Don't let stock market myths derail your long-term goals
You’ve probably heard the old saying: “Sell in May and Go Away.” It’s been around
forever — the idea being that the stock market underperforms from May through
October, so investors think they’re being clever by cashing out for the summer and
jumping back in around Halloween.
Sounds like a fun strategy, right? Easy and seasonal — almost like investing by
horoscope.
But here’s the reality: this kind of market timing rarely works. In fact, it can hurt your
long-term performance more than it helps.
When you pull out of the market based on a calendar gimmick, you run the risk of
missing some of the best days — those surprise rallies that often make up a big chunk
of annual gains. And if you’re investing for the long haul — retirement, a home, your
kids’ education — missing those good days can throw off your entire plan.
The truth is no one has a crystal ball. Not the big-name analysts. Not your neighbor who
thinks he’s a stock-picking genius.
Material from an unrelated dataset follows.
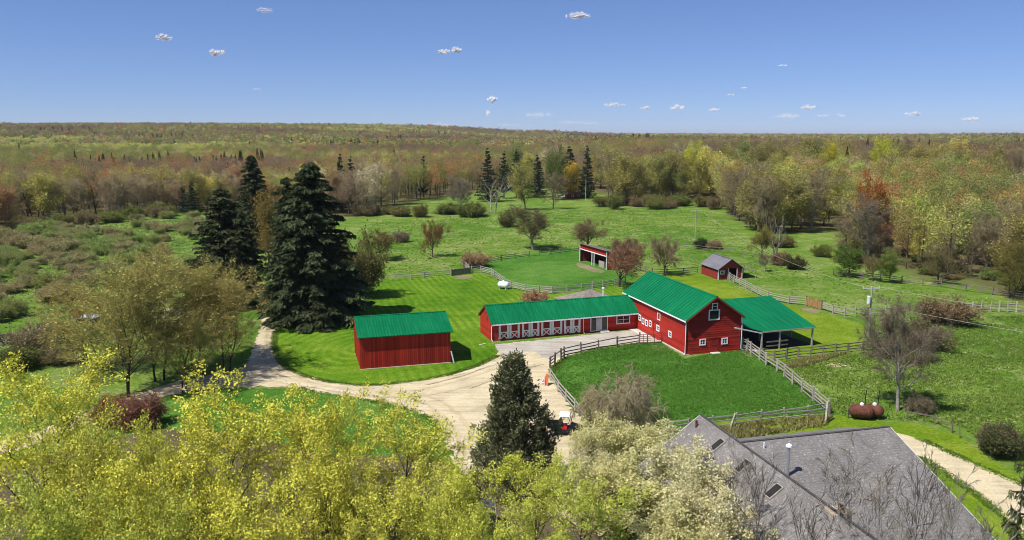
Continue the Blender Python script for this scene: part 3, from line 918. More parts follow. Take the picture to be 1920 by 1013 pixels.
fr2(t, (0.45, 0, 1.05), (1, 0, 0), 0.85, 0.75, 0.14, 'window', 'white', 'glass')
m = MB(); m.box(Wg * 0.42 - 0.1, Wg * 0.42 + 0.08, -0.05, -0.001, -0.1, he - 0.1); m.box(Wg * 0.78 - 0.08, Wg * 0.78 + 0.1, -0.05, -0.001, -0.1, he - 0.1); m.build('door_post', M['trim'], t)
m = MB()
plane_slab(m, (Wg + 0.32, 0.2, he - 0.35), (Wg + 0.32, 5.4, he - 0.35), (Wg + 3.3, 5.4, he - 0.9), (Wg + 3.3, 0.2, he - 0.9), 0.06)
m.build('side_roof', M['greydark'], t)
for y in (0.35, 5.2):
    m = MB(); m.box(Wg + 3.1, Wg + 3.22, y - 0.06, y + 0.06, -0.1, he - 0.95); m.build('post', M['grey'], t)

# ---- run-in shed
b0, b1 = np.array(G(1087, 490)[:2]), np.array(G(1138, 507)[:2])
dd = b1 - b0; Lr = 8.2; ra = math.atan2(dd[1], dd[0])
t = thing('run_in_shed', 'three sided red run-in shed with two open bays facing the rounded paddock', 'shed', (b0[0], b0[1], 0), ra)
Lr = float(np.linalg.norm(dd)); zh = topz(b0[0], b0[1], 455)
m = MB(); plane_slab(m, (-0.2, -0.4, zh), (Lr + 0.2, -0.4, zh), (Lr + 0.2, 5.4, zh - 1.3), (-0.2, 5.4, zh - 1.3), 0.12); m.build('roof', M['greydark'], t)
m = MB(); m.box(0, Lr, -0.02, 0.12, zh * 0.64, zh - 0.16); m.build('fascia_wall', M['redboard'], t)
m = MB(); m.box(0, Lr, 5.0, 5.12, -0.2, zh - 1.3); m.build('wall', M['redold'], t)
m = MB(); m.box(-0.0, 0.12, 0.13, 4.99, -0.2, zh - 1.35); m.build('wall', M['redold'], t)
m = MB(); m.box(Lr - 0.12, Lr, 0.13, 4.99, -0.2, zh - 1.35); m.build('wall', M['redold'], t)
for x in (0.0, Lr * 0.46, Lr * 0.54, Lr - 0.3):
    m = MB(); m.box(x, x + 0.3, -0.1, -0.021, -0.2, zh * 0.66 if 0 < x < Lr - 0.4 else zh - 0.2); m.build('post', M['trim'], t)
m = MB(); m.box(0.3, Lr - 0.3, -0.1, -0.021, zh * 0.66, zh * 0.66 + 0.18); m.build('door_header', M['white'], t)
m = MB(); m.box(Lr * 0.62, Lr * 0.8, 0.6, 1.9, -0.1, 1.2)
bl = link('hay_bale', m.mesh('hay_bale', M['grey'])); bl.location = (b0[0], b0[1], 0.1); bl.rotation_euler = (0, 0, ra)
tag(bl, 'pale grey bale standing in the right bay of the run-in shed', 'bale')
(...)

And certainly not some age-old rhyme about the
calendar.
Let’s take another example: October. It gets a bad rap because of some infamous
crashes, like the ones in 1929 and 2008. But statistically, October has been more of a
rebound month than a crash month over the last few decades. Again — myth doesn’t
equal math.
Here’s my advice: don’t let headlines or superstitions decide when you invest. Instead,
focus on building a plan based on your goals, your timeline, and your risk tolerance.
Stay consistent. Stay calm. And remember — long-term success in the stock market is
built with patience, not panic.
The most effective investment strategy is to stay invested, stay focused, and stay the
course. That’s how lasting wealth is built—and how you create your rich financial future.